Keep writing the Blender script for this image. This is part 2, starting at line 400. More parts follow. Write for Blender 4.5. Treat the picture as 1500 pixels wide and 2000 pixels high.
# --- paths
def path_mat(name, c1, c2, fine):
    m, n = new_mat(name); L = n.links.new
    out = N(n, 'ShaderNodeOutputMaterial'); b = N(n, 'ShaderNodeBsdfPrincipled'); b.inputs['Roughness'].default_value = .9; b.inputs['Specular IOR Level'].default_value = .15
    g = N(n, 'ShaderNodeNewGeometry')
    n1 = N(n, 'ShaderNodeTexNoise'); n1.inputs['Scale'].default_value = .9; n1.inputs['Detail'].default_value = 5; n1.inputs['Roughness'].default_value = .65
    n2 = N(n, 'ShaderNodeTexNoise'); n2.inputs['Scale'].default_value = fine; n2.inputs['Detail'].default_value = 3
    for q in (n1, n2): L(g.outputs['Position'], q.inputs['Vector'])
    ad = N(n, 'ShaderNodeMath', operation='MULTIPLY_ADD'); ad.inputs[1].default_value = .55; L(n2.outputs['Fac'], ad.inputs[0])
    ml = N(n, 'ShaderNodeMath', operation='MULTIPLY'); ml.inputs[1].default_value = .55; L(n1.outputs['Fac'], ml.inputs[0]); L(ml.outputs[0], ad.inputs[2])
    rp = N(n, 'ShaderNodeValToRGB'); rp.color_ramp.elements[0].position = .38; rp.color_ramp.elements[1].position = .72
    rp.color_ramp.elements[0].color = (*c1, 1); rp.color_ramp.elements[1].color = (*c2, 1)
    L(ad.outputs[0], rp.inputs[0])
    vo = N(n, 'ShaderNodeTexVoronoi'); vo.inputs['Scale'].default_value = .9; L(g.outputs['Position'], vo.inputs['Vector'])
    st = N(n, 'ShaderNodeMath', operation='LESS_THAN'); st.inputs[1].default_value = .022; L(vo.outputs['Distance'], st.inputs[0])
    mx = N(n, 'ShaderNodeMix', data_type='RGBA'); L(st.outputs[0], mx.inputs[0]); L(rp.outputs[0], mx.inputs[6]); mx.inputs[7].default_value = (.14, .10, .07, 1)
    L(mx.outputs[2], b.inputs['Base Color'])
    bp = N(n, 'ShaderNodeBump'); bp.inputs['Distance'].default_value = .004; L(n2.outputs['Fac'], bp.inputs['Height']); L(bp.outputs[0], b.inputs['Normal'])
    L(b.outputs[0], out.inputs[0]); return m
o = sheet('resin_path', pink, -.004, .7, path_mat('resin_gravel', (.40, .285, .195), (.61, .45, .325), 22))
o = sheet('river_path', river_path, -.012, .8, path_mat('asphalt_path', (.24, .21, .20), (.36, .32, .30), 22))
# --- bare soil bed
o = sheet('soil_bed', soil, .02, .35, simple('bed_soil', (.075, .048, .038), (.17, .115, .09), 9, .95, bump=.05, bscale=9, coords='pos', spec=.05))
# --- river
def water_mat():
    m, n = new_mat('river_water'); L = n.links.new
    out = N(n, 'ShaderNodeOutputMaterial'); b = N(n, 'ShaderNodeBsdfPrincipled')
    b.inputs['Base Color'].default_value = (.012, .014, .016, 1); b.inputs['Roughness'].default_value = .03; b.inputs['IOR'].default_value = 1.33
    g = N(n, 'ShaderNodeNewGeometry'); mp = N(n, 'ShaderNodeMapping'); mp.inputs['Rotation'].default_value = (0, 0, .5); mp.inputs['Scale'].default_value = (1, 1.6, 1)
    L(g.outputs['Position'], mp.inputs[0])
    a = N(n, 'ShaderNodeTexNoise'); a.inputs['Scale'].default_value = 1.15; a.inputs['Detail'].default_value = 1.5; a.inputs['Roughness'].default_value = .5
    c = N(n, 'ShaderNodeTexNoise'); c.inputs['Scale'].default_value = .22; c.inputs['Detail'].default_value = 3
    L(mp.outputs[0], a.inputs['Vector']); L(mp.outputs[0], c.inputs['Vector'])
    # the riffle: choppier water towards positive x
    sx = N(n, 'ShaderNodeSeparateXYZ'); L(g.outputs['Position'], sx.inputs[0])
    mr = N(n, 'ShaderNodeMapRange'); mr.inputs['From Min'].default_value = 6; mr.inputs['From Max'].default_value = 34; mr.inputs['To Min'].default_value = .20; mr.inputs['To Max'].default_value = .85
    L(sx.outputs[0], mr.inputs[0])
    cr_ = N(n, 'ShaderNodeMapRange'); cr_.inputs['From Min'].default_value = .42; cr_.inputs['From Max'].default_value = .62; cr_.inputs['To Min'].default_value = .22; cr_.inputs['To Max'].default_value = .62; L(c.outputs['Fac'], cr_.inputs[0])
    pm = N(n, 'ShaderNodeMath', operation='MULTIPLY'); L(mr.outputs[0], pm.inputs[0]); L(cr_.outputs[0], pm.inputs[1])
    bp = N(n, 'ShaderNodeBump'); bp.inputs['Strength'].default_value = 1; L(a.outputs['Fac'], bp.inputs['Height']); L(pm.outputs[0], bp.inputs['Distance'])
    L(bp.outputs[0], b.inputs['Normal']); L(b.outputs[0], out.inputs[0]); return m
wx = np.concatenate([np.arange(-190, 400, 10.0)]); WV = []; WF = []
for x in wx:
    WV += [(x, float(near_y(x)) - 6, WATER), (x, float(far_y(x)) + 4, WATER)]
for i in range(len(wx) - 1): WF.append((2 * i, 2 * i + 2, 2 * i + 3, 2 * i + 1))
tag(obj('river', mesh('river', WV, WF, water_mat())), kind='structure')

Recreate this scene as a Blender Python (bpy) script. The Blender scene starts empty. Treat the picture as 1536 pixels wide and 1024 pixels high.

+ + + +

** Objective **
Quote all of the entries verbatim.

** Answer for this exercise **
Keep writing the Blender script for this image. This is part 2, starting at line 400. More parts follow. Write for Blender 4.5. Treat the picture as 1500 pixels wide and 2000 pixels high.
# --- paths
def path_mat(name, c1, c2, fine):
    m, n = new_mat(name); L = n.links.new
    out = N(n, 'ShaderNodeOutputMaterial'); b = N(n, 'ShaderNodeBsdfPrincipled'); b.inputs['Roughness'].default_value = .9; b.inputs['Specular IOR Level'].default_value = .15
    g = N(n, 'ShaderNodeNewGeometry')
    n1 = N(n, 'ShaderNodeTexNoise'); n1.inputs['Scale'].default_value = .9; n1.inputs['Detail'].default_value = 5; n1.inputs['Roughness'].default_value = .65
    n2 = N(n, 'ShaderNodeTexNoise'); n2.inputs['Scale'].default_value = fine; n2.inputs['Detail'].default_value = 3
    for q in (n1, n2): L(g.outputs['Position'], q.inputs['Vector'])
    ad = N(n, 'ShaderNodeMath', operation='MULTIPLY_ADD'); ad.inputs[1].default_value = .55; L(n2.outputs['Fac'], ad.inputs[0])
    ml = N(n, 'ShaderNodeMath', operation='MULTIPLY'); ml.inputs[1].default_value = .55; L(n1.outputs['Fac'], ml.inputs[0]); L(ml.outputs[0], ad.inputs[2])
    rp = N(n, 'ShaderNodeValToRGB'); rp.color_ramp.elements[0].position = .38; rp.color_ramp.elements[1].position = .72
    rp.color_ramp.elements[0].color = (*c1, 1); rp.color_ramp.elements[1].color = (*c2, 1)
    L(ad.outputs[0], rp.inputs[0])
    vo = N(n, 'ShaderNodeTexVoronoi'); vo.inputs['Scale'].default_value = .9; L(g.outputs['Position'], vo.inputs['Vector'])
    st = N(n, 'ShaderNodeMath', operation='LESS_THAN'); st.inputs[1].default_value = .022; L(vo.outputs['Distance'], st.inputs[0])
    mx = N(n, 'ShaderNodeMix', data_type='RGBA'); L(st.outputs[0], mx.inputs[0]); L(rp.outputs[0], mx.inputs[6]); mx.inputs[7].default_value = (.14, .10, .07, 1)
    L(mx.outputs[2], b.inputs['Base Color'])
    bp = N(n, 'ShaderNodeBump'); bp.inputs['Distance'].default_value = .004; L(n2.outputs['Fac'], bp.inputs['Height']); L(bp.outputs[0], b.inputs['Normal'])
    L(b.outputs[0], out.inputs[0]); return m
o = sheet('resin_path', pink, -.004, .7, path_mat('resin_gravel', (.40, .285, .195), (.61, .45, .325), 22))
o = sheet('river_path', river_path, -.012, .8, path_mat('asphalt_path', (.24, .21, .20), (.36, .32, .30), 22))
# --- bare soil bed
o = sheet('soil_bed', soil, .02, .35, simple('bed_soil', (.075, .048, .038), (.17, .115, .09), 9, .95, bump=.05, bscale=9, coords='pos', spec=.05))
# --- river
def water_mat():
    m, n = new_mat('river_water'); L = n.links.new
    out = N(n, 'ShaderNodeOutputMaterial'); b = N(n, 'ShaderNodeBsdfPrincipled')
    b.inputs['Base Color'].default_value = (.012, .014, .016, 1); b.inputs['Roughness'].default_value = .03; b.inputs['IOR'].default_value = 1.33
    g = N(n, 'ShaderNodeNewGeometry'); mp = N(n, 'ShaderNodeMapping'); mp.inputs['Rotation'].default_value = (0, 0, .5); mp.inputs['Scale'].default_value = (1, 1.6, 1)
    L(g.outputs['Position'], mp.inputs[0])
    a = N(n, 'ShaderNodeTexNoise'); a.inputs['Scale'].default_value = 1.15; a.inputs['Detail'].default_value = 1.5; a.inputs['Roughness'].default_value = .5
    c = N(n, 'ShaderNodeTexNoise'); c.inputs['Scale'].default_value = .22; c.inputs['Detail'].default_value = 3
    L(mp.outputs[0], a.inputs['Vector']); L(mp.outputs[0], c.inputs['Vector'])
    # the riffle: choppier water towards positive x
    sx = N(n, 'ShaderNodeSeparateXYZ'); L(g.outputs['Position'], sx.inputs[0])
    mr = N(n, 'ShaderNodeMapRange'); mr.inputs['From Min'].default_value = 6; mr.inputs['From Max'].default_value = 34; mr.inputs['To Min'].default_value = .20; mr.inputs['To Max'].default_value = .85
    L(sx.outputs[0], mr.inputs[0])
    cr_ = N(n, 'ShaderNodeMapRange'); cr_.inputs['From Min'].default_value = .42; cr_.inputs['From Max'].default_value = .62; cr_.inputs['To Min'].default_value = .22; cr_.inputs['To Max'].default_value = .62; L(c.outputs['Fac'], cr_.inputs[0])
    pm = N(n, 'ShaderNodeMath', operation='MULTIPLY'); L(mr.outputs[0], pm.inputs[0]); L(cr_.outputs[0], pm.inputs[1])
    bp = N(n, 'ShaderNodeBump'); bp.inputs['Strength'].default_value = 1; L(a.outputs['Fac'], bp.inputs['Height']); L(pm.outputs[0], bp.inputs['Distance'])
    L(bp.outputs[0], b.inputs['Normal']); L(b.outputs[0], out.inputs[0]); return m
wx = np.concatenate([np.arange(-190, 400, 10.0)]); WV = []; WF = []
for x in wx:
    WV += [(x, float(near_y(x)) - 6, WATER), (x, float(far_y(x)) + 4, WATER)]
for i in range(len(wx) - 1): WF.append((2 * i, 2 * i + 2, 2 * i + 3, 2 * i + 1))
tag(obj('river', mesh('river', WV, WF, water_mat())), kind='structure')

Recreate this scene as a Blender Python (bpy) script. The Blender scene starts empty. Treat the picture as 1536 pixels wide and 1024 pixels high.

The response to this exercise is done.